La reiteración es una constante divina. Dios no se cansa de enviarnos avisos. Pero cada vez de forma más perentoria, porque sabe que cada llamada ignorada, no atendida, endurece el espíritu. Unos simplemente se niegan, y ante la insistencia del Señor, buscan distracciones, ocio, placeres, se entregan a la carne. Otros buscan aturdirse mediante negocios, o intentando la conquista de poderes temporales; otros se entregan al demonio de la soberbia y hacen escarnio de las gracias que reciben. El amor indignado de Dios pide justicia. Y el fuego, símbolo del infierno, consume sus obras. ¿Qué queda de sus placeres, de sus tráfagos y ajetreos, de su poder sino ridículos recuerdos? Los hombres que hemos conocido el mundo, el demonio y la carne, cuando lo recordamos en la perspectiva del tiempo, aunque no sea desde la visión de la gracia, nos vemos ridículos y penosos. Nos vemos como marionetas maniobradas por un ser perverso, el demonio. Incluso la comprensión que la Iglesia tiene para el pecador, por los pecados cometidos, no nos libra de una sensación de vómito y asqueo.
En la parábola, responden a la llamada de los sirvientes, todos los machacados, los pobres, los indigentes, los sin techo…

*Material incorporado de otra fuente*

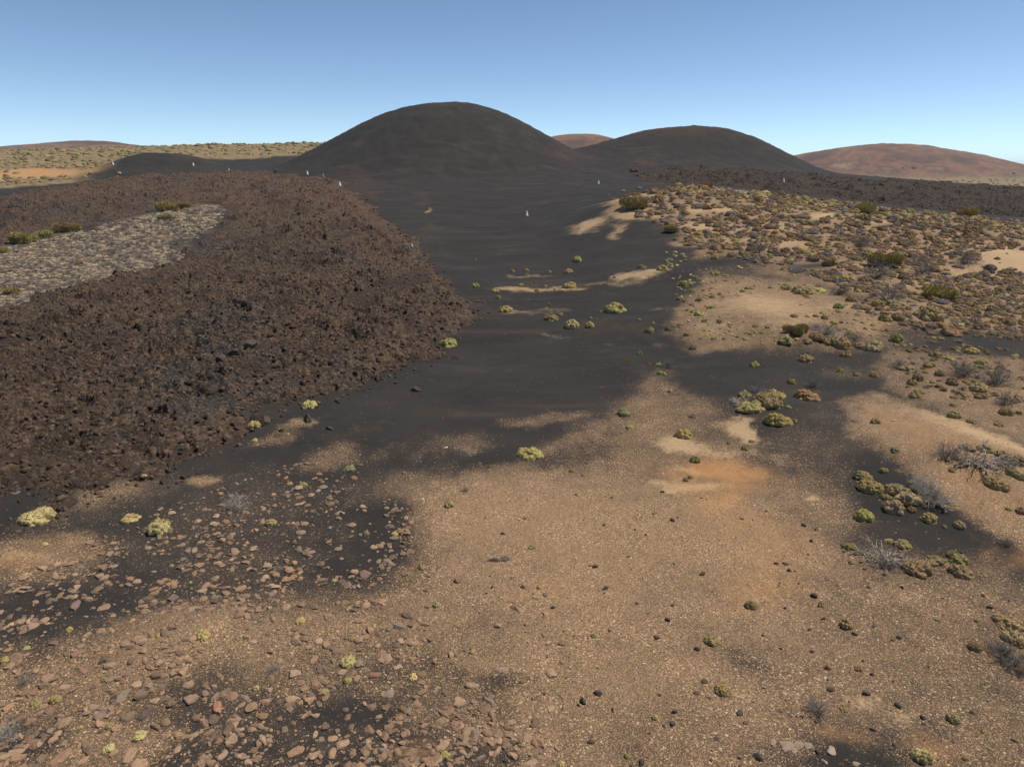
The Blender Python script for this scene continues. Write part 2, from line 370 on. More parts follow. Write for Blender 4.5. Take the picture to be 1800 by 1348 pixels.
# ------------------------------------------------------------------ materials
class NT:
    def __init__(s, name):
        s.m = bpy.data.materials.new(name); s.m.use_nodes = True
        s.t = s.m.node_tree; s.n = s.t.nodes; s.l = s.t.links
        s.b = s.n['Principled BSDF']; s.b.inputs['Roughness'].default_value = .95
        s.b.inputs['Specular IOR Level'].default_value = .15
    def new(s, t, **k):
        n = s.n.new(t)
        for a, b in k.items(): setattr(n, a, b)
        return n
    def put(s, sock, v):
        if isinstance(v, bpy.types.NodeSocket): s.l.new(v, sock)
        elif isinstance(v, (tuple, list)) and len(v) == 3 and sock.type == 'RGBA': sock.default_value = (*v, 1)
        else: sock.default_value = v
    def mix(s, f, a, b, mode='MIX'):
        n = s.new('ShaderNodeMix', data_type='RGBA', blend_type=mode)
        s.put(n.inputs[0], f); s.put(n.inputs[6], a); s.put(n.inputs[7], b)
        return n.outputs[2]
    def math(s, op, a, b=0.0, c=0.0, clamp=False):
        n = s.new('ShaderNodeMath', operation=op, use_clamp=clamp)
        s.put(n.inputs[0], a); s.put(n.inputs[1], b); s.put(n.inputs[2], c)
        return n.outputs[0]
    def ss(s, v, lo, hi):
        n = s.new('ShaderNodeMapRange', interpolation_type='SMOOTHSTEP')
        s.put(n.inputs[0], v); s.put(n.inputs[1], lo); s.put(n.inputs[2], hi)
        return n.outputs[0]
    def noise(s, co, scale, detail=3, rough=.55):
        n = s.new('ShaderNodeTexNoise'); s.l.new(co, n.inputs['Vector'])
        n.inputs['Scale'].default_value = scale; n.inputs['Detail'].default_value = detail; n.inputs['Roughness'].default_value = rough
        return n.outputs[0]
    def voro(s, co, scale, feature='F1'):
        n = s.new('ShaderNodeTexVoronoi', feature=feature); s.l.new(co, n.inputs['Vector']); n.inputs['Scale'].default_value = scale
        return n
    def ramp(s, f, stops):
        n = s.new('ShaderNodeValToRGB'); s.put(n.inputs[0], f)
        cr = n.color_ramp
        while len(cr.elements) < len(stops): cr.elements.new(.5)
        for e, (p, c) in zip(cr.elements, stops): e.position = p; e.color = (*c, 1)
        return n.outputs[0]
    def attr(s, name):
        n = s.new('ShaderNodeAttribute', attribute_name=name); return n
    def sep(s, c):
        n = s.new('ShaderNodeSeparateColor'); s.l.new(c, n.inputs[0]); return n.outputs
    def bump(s, hgt, dist, strength=1.0):
        n = s.new('ShaderNodeBump'); s.put(n.inputs['Height'], hgt); n.inputs['Distance'].default_value = dist; n.inputs['Strength'].default_value = strength
        s.l.new(n.outputs[0], s.b.inputs['Normal'])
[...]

Examinemos la contraposición: los ricos en dinero, en bienes o gracia, todos se negaron a asistir al convite. Ahora el Señor llama a los desvalidos. Todos entran al convite y SOLO UNO no es digno de permanecer. La lección es clara: por el primer camino (dinero, bienes) nadie se salva. Por el otro camino, el de la pobreza, la excepción es la regla. Para que los más rígidos entiendan que, a pesar de dormir al suelo, de estar alejados de honores, placeres o riquezas… la salvación viene según el vestido del alma.